La place de l’écologie humaine

Parmi les circuits dont l’étude permet d’éclairer les répartitions humaines, certains intéressent des biens tirés de l’environnement : matières et produits alimentaires sont prélevés dans la nature. On a longtemps compris la géographie comme une écologie de l’homme : elle l’est, mais ne peut être construite à l’image de l’écologie naturelle. Les calories absorbées par les gens sont d’origine végétale directe ou indirecte. On doit connaître les chaînes alimentaires des sociétés, évaluer les pyramides écologiques dans lesquelles elles s’insèrent et préciser leur base territoriale, leur support écologique. Mais le rapport n’est pas aussi nécessaire que celui qui existe pour des sociétés animales : avec les progrès de la technologie, l’efficacité de l’insertion dans les pyramides naturelles croît (ou décroît) lorsque des pollutions apparaissent ; les techniques de transport sont perfectibles ; on utilise des supports écologiques de plus en plus lointains ; au fur et à mesure que la productivité du travail primaire, celui qui est effectué au contact de la nature, augmente, la répartition de l’humanité devient moins dépendante de celle des dotations naturelles.


La dimension historique et culturelle

La géographie humaine théorique est capable d’élaborer, à partir d’un corps relativement restreint d’hypothèses de base, une foule de schémas de répartitions, mais la plupart ne peuvent s’appliquer au monde réel. Pour que la construction soit réaliste, il importe de préciser quelles sont les valeurs acceptées par les groupes étudiés et de dire quelles sont les techniques de production dont ils disposent. La géographie culturelle complète donc l’analyse théorique et indique quels sont les caractères de chaque période.
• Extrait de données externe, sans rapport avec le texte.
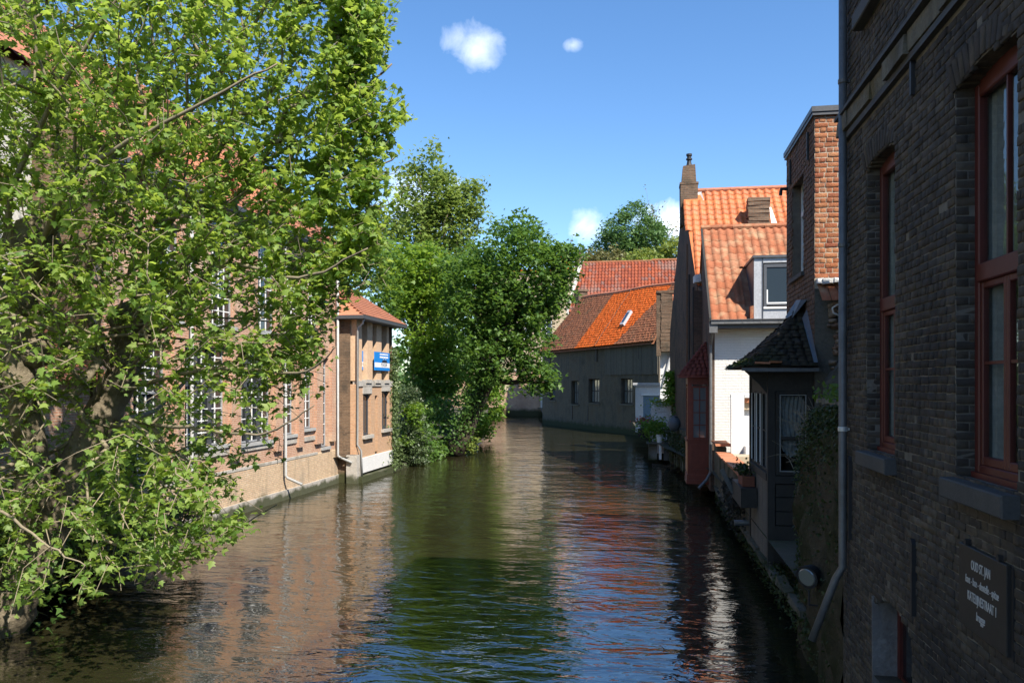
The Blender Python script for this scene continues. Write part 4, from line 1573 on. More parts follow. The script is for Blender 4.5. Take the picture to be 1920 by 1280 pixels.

L’expérience prouve qu’un schéma d’évolution à trois étages suffit à rendre compte de la plupart des faits : en opposant les civilisations archaïques, les civilisations intermédiaires, où le dualisme des villes et des campagnes est particulièrement marqué, et les civilisations industrielles, où la plus grande partie de la population est urbanisée, on dresse un cadre dans lequel on place tous les types observables d’organisation de l’espace.